#### [Problem statement]
Reproduce the entries below in full, word for word.

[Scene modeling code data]

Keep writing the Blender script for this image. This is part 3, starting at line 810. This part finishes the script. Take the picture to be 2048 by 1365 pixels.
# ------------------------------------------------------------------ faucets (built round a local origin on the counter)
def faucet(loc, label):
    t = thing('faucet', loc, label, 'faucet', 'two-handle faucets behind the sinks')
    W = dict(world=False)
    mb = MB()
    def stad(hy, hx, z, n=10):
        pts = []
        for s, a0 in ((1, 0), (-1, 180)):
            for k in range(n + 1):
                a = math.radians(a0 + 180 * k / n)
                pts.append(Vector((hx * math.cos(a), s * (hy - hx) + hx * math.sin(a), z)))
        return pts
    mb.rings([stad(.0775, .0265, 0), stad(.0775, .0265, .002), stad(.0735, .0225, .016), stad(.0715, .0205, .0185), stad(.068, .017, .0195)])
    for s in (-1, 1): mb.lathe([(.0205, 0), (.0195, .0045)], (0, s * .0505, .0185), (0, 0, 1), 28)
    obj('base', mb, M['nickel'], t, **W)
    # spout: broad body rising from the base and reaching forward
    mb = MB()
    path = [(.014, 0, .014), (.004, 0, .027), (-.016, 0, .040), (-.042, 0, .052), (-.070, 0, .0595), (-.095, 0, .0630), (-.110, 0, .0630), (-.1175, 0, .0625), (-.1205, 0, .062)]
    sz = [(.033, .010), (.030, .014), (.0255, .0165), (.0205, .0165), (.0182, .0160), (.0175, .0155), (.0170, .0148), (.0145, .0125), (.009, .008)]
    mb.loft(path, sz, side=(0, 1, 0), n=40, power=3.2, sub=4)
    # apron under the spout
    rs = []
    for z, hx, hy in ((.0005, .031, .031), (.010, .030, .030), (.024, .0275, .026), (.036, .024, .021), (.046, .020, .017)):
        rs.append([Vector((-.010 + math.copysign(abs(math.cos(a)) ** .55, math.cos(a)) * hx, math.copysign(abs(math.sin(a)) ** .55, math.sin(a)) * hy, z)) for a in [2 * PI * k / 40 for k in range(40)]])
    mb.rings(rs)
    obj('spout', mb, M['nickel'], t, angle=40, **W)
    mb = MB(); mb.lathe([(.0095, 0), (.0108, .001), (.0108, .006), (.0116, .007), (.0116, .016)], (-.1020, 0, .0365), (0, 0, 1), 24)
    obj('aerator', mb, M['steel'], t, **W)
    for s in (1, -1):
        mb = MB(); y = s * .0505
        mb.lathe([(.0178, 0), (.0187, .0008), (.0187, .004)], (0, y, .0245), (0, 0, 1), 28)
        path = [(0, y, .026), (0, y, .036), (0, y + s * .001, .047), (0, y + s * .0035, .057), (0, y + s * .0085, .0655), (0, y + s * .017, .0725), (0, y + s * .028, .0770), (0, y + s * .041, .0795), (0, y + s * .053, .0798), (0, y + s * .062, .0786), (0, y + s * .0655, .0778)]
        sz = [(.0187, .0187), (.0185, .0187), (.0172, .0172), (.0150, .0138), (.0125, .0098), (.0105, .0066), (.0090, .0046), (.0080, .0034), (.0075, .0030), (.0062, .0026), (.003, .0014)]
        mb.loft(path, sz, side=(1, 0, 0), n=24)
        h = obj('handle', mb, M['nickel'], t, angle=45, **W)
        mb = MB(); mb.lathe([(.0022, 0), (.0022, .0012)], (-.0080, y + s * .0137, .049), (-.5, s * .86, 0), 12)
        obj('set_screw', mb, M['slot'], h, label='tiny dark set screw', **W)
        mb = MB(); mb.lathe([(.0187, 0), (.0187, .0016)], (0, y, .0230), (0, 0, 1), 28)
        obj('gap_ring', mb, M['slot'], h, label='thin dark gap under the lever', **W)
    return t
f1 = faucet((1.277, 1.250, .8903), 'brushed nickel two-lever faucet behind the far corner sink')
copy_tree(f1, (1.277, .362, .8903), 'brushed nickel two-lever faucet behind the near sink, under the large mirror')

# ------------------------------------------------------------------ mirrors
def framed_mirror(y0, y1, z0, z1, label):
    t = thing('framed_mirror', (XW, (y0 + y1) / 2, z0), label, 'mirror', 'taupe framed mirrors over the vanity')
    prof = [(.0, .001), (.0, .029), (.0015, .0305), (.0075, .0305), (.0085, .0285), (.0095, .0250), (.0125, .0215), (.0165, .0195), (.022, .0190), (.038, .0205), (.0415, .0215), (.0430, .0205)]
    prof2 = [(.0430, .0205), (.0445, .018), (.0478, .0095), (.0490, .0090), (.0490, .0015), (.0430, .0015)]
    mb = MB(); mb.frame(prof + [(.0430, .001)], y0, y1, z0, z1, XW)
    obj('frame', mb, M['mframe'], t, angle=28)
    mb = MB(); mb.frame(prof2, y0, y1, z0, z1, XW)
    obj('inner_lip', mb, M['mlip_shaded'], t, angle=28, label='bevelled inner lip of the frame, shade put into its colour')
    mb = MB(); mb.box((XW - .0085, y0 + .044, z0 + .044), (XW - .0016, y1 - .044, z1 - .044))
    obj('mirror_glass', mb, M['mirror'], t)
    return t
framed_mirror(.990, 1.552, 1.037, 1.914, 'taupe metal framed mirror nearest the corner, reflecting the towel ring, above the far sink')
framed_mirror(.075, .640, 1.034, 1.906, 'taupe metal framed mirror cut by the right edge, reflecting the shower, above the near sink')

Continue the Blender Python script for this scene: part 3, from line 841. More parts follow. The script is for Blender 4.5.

#### [Output of the exercise]
Keep writing the Blender script for this image. This is part 3, starting at line 810. This part finishes the script. Take the picture to be 2048 by 1365 pixels.
# ------------------------------------------------------------------ faucets (built round a local origin on the counter)
def faucet(loc, label):
    t = thing('faucet', loc, label, 'faucet', 'two-handle faucets behind the sinks')
    W = dict(world=False)
    mb = MB()
    def stad(hy, hx, z, n=10):
        pts = []
        for s, a0 in ((1, 0), (-1, 180)):
            for k in range(n + 1):
                a = math.radians(a0 + 180 * k / n)
                pts.append(Vector((hx * math.cos(a), s * (hy - hx) + hx * math.sin(a), z)))
        return pts
    mb.rings([stad(.0775, .0265, 0), stad(.0775, .0265, .002), stad(.0735, .0225, .016), stad(.0715, .0205, .0185), stad(.068, .017, .0195)])
    for s in (-1, 1): mb.lathe([(.0205, 0), (.0195, .0045)], (0, s * .0505, .0185), (0, 0, 1), 28)
    obj('base', mb, M['nickel'], t, **W)
    # spout: broad body rising from the base and reaching forward
    mb = MB()
    path = [(.014, 0, .014), (.004, 0, .027), (-.016, 0, .040), (-.042, 0, .052), (-.070, 0, .0595), (-.095, 0, .0630), (-.110, 0, .0630), (-.1175, 0, .0625), (-.1205, 0, .062)]
    sz = [(.033, .010), (.030, .014), (.0255, .0165), (.0205, .0165), (.0182, .0160), (.0175, .0155), (.0170, .0148), (.0145, .0125), (.009, .008)]
    mb.loft(path, sz, side=(0, 1, 0), n=40, power=3.2, sub=4)
    # apron under the spout
    rs = []
    for z, hx, hy in ((.0005, .031, .031), (.010, .030, .030), (.024, .0275, .026), (.036, .024, .021), (.046, .020, .017)):
        rs.append([Vector((-.010 + math.copysign(abs(math.cos(a)) ** .55, math.cos(a)) * hx, math.copysign(abs(math.sin(a)) ** .55, math.sin(a)) * hy, z)) for a in [2 * PI * k / 40 for k in range(40)]])
    mb.rings(rs)
    obj('spout', mb, M['nickel'], t, angle=40, **W)
    mb = MB(); mb.lathe([(.0095, 0), (.0108, .001), (.0108, .006), (.0116, .007), (.0116, .016)], (-.1020, 0, .0365), (0, 0, 1), 24)
    obj('aerator', mb, M['steel'], t, **W)
    for s in (1, -1):
        mb = MB(); y = s * .0505
        mb.lathe([(.0178, 0), (.0187, .0008), (.0187, .004)], (0, y, .0245), (0, 0, 1), 28)
        path = [(0, y, .026), (0, y, .036), (0, y + s * .001, .047), (0, y + s * .0035, .057), (0, y + s * .0085, .0655), (0, y + s * .017, .0725), (0, y + s * .028, .0770), (0, y + s * .041, .0795), (0, y + s * .053, .0798), (0, y + s * .062, .0786), (0, y + s * .0655, .0778)]
        sz = [(.0187, .0187), (.0185, .0187), (.0172, .0172), (.0150, .0138), (.0125, .0098), (.0105, .0066), (.0090, .0046), (.0080, .0034), (.0075, .0030), (.0062, .0026), (.003, .0014)]
        mb.loft(path, sz, side=(1, 0, 0), n=24)
        h = obj('handle', mb, M['nickel'], t, angle=45, **W)
        mb = MB(); mb.lathe([(.0022, 0), (.0022, .0012)], (-.0080, y + s * .0137, .049), (-.5, s * .86, 0), 12)
        obj('set_screw', mb, M['slot'], h, label='tiny dark set screw', **W)
        mb = MB(); mb.lathe([(.0187, 0), (.0187, .0016)], (0, y, .0230), (0, 0, 1), 28)
        obj('gap_ring', mb, M['slot'], h, label='thin dark gap under the lever', **W)
    return t
f1 = faucet((1.277, 1.250, .8903), 'brushed nickel two-lever faucet behind the far corner sink')
copy_tree(f1, (1.277, .362, .8903), 'brushed nickel two-lever faucet behind the near sink, under the large mirror')

# ------------------------------------------------------------------ mirrors
def framed_mirror(y0, y1, z0, z1, label):
    t = thing('framed_mirror', (XW, (y0 + y1) / 2, z0), label, 'mirror', 'taupe framed mirrors over the vanity')
    prof = [(.0, .001), (.0, .029), (.0015, .0305), (.0075, .0305), (.0085, .0285), (.0095, .0250), (.0125, .0215), (.0165, .0195), (.022, .0190), (.038, .0205), (.0415, .0215), (.0430, .0205)]
    prof2 = [(.0430, .0205), (.0445, .018), (.0478, .0095), (.0490, .0090), (.0490, .0015), (.0430, .0015)]
    mb = MB(); mb.frame(prof + [(.0430, .001)], y0, y1, z0, z1, XW)
    obj('frame', mb, M['mframe'], t, angle=28)
    mb = MB(); mb.frame(prof2, y0, y1, z0, z1, XW)
    obj('inner_lip', mb, M['mlip_shaded'], t, angle=28, label='bevelled inner lip of the frame, shade put into its colour')
    mb = MB(); mb.box((XW - .0085, y0 + .044, z0 + .044), (XW - .0016, y1 - .044, z1 - .044))
    obj('mirror_glass', mb, M['mirror'], t)
    return t
framed_mirror(.990, 1.552, 1.037, 1.914, 'taupe metal framed mirror nearest the corner, reflecting the towel ring, above the far sink')
framed_mirror(.075, .640, 1.034, 1.906, 'taupe metal framed mirror cut by the right edge, reflecting the shower, above the near sink')

Continue the Blender Python script for this scene: part 3, from line 841. More parts follow. The script is for Blender 4.5.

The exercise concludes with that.